Não podia deixar de prestar uma homenagem ao cantor Chrystian, recentemente falecido. Afinal, nascemos na mesma cidade. Não. Não éramos amigos. Na verdade, nunca nos encontramos. Ele não me conhecia. Eu o conhecia, por ser uma pessoa pública, desde os tempos em que cantava baladas românticas em inglês e pegava a Gretchen. Gostava de ouvir “Please don’t say goodbye”. Gostava de ver a Gretchen rebolando o bumbum na cara da gente durante os programas de auditório que passavam na TV.
Quem me conhece minimamente sabe que eu não curto música sertaneja. Aprecio, sim, os clássicos da música caipira, a chamada música de raiz, contudo, até mesmo para me regozijar escutando esse tipo de repertório, preciso estar inserido no ambiente mais propício, quer seja no campo, quer seja numa quermesse de cidade interiorana. Não consigo chegar em casa após um dia exaustivo de trabalho e colocar música caipira para tocar. Simplesmente, não funciona comigo.
Portanto, eu acompanhava à distância, sem maior interesse, a carreira do cantor Chrystian, em particular, após ele ter parado de cantar na língua inglesa para se unir ao irmão numa dupla que fez retumbante sucesso. Obviamente, nunca fui um especialista do gênero, mas, considerava Chrystian & Ralf como a melhor dupla sertaneja do Brasil. E olha que tinha dupla, viu. Admirava o timbre invulgar, o alcance vocal, a perfeita afinação e harmonia dos irmãos. Em segundo plano, eu colocava Chitãozinho & Xororó como os meus prediletos, principalmente, por causa do Xororó, que até hoje mantém intacta a potente voz sempre muito afinada.
Me bate uma deprê quando um artista que admiro morre. E a neurastenia vai piorando com a idade. Os meus heróis não estão morrendo de overdose, mas, sucumbindo por moléstias próprias da senilidade. Quando eu soube do falecimento do Chrystian, ainda que ele não fosse um dos meus ídolos nas artes, fiquei verdadeiramente sentido. Além da capacidade vocal inconteste, admirava a simplicidade, o bom humor e o carisma do Zezinho. Zezinho era o apelido que José Pereira Neto usava antes de se tornar uma celebridade.
Melancólico, macambúzio, apanhei uma garrafa de vinho tinto e fui ouvir seleções com as melhores canções de Chrystian & Ralf. A despeito da mudança de estilo musical, o romantismo permanecia na maior parte das composições escritas na língua pátria, ou seja, no bom e velho português.
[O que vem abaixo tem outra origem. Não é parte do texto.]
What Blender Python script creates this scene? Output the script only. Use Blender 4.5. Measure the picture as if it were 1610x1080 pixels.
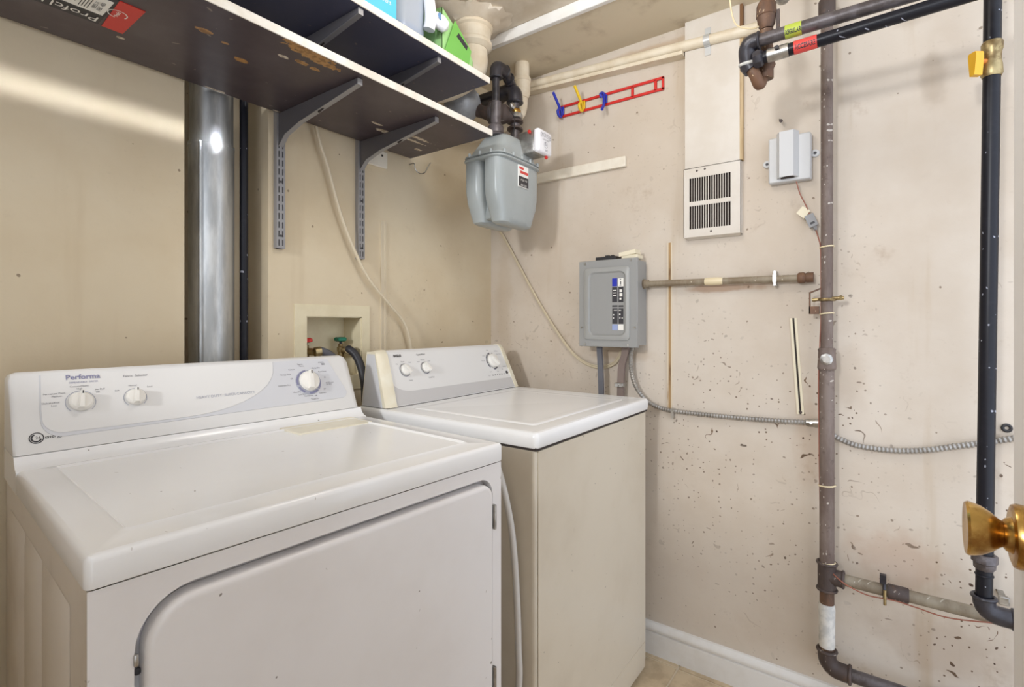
import bpy, bmesh, math, random
from mathutils import Vector, Matrix
random.seed(7)
scene = bpy.context.scene
for o in list(bpy.data.objects): bpy.data.objects.remove(o)
COL = scene.collection

# ------------------------------------------------------------------ camera, world, lights, exposure
F, YH, YAW, CH = 802.0, 508.0, 0.9378, 1.14          # focal length in px of the 1610 px frame, horizon row, heading, eye height
SN, CS = math.sin(YAW), math.cos(YAW)
cam_data = bpy.data.cameras.new('camera')
cam = bpy.data.objects.new('camera', cam_data); COL.objects.link(cam)
cam.location = (0, 0, CH); cam.rotation_euler = (math.pi/2, 0, -YAW)
cam_data.sensor_width = 36; cam_data.lens = F/1610*36; cam_data.shift_y = -(540-YH)/1610
cam_data.clip_start = 0.02; cam_data.clip_end = 50
scene.camera = cam
scene.view_settings.view_transform = 'Standard'; scene.view_settings.look = 'None'
scene.view_settings.exposure = 0.15; scene.view_settings.gamma = 1.0
scene.view_settings.use_curve_mapping = False
world = bpy.data.worlds.new('hallway_light'); scene.world = world; world.use_nodes = True
world.node_tree.nodes['Background'].inputs[0].default_value = (0.87, 0.95, 1.09, 1)
world.node_tree.nodes['Background'].inputs[1].default_value = 1.8

def lamp(name, kind, loc, energy, col, target=None, **kw):
    d = bpy.data.lights.new(name, kind); d.energy = energy; d.color = col
    for k, v in kw.items(): setattr(d, k, v)
    o = bpy.data.objects.new(name, d); COL.objects.link(o); o.location = loc
    if target is not None:
        o.rotation_euler = (Vector(target)-Vector(loc)).to_track_quat('-Z', 'Y').to_euler()
    return o
lamp('bulb_light', 'POINT', (0.92, 0.52, 2.05), 6.5, (1.0, 0.98, 0.96), shadow_soft_size=0.12)
lamp('next_room_light', 'AREA', (-2.3, 0.55, 1.98), 42, (0.97, 0.985, 1.0), (1.7, 0.55, 1.45), shape='DISK', size=0.32)
lamp('added_band_light', 'AREA', (0.10, 0.0, 1.86), 0.12, (0.88, 0.94, 1.0), (0.10, 1.369, 1.606), shape='RECTANGLE', size=1.05, size_y=0.02, spread=math.radians(3))  # added lamp without a fixture; makes the bright band on the back wall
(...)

Enquanto escutava as canções de um gênero musical com o qual guardava pouca afinidade, fiquei particularmente impressionado com a audição de “Poeira no vento”, uma bela versão brasileira para “Dust in the wind”, que marcou época na versão original da banda norte-americana Kansas. Som bom do caralho.
Reflexões existencialistas obrigatórias advieram na minha mente. Uma das poucas vantagens de envelhecer, além da mais completa indisposição para conviver com boçais reacionários e com gente hipócrita, chata, era fazer somente o que se tinha vontade, tornando-me mais livre, mais aberto às novidades e mais tolerante com determinadas diferenças conceituais — excetuando-se, obviamente, os boçais reacionários e toda aquela gente hipócrita e chata.
Não vou bancar o oportunista: a música sertaneja nunca foi a minha praia. Mesmo assim, sinceramente comovido com a morte do célebre conterrâneo, só me resta o reconhecimento público do seu talento, ao lhe prestar um tributo por meio desta crônica. Por fim, depois de várias doses de um cabernet chileno, fiz uma seleção muito particular, elencando as 10 melhores canções de Chrystian & Ralf em todos os tempos, ou melhor, desde que Zezinho passou a cantar música brasileira juntamente com o seu irmão. José Pereira era um goiano de pé-rachado muito invocado. Quisera tivéssemos nos encontrado em Goiânia. Penso que teria sido uma experiência agradável e divertida. Viva o Chrystian! Viva a música popular brasileira!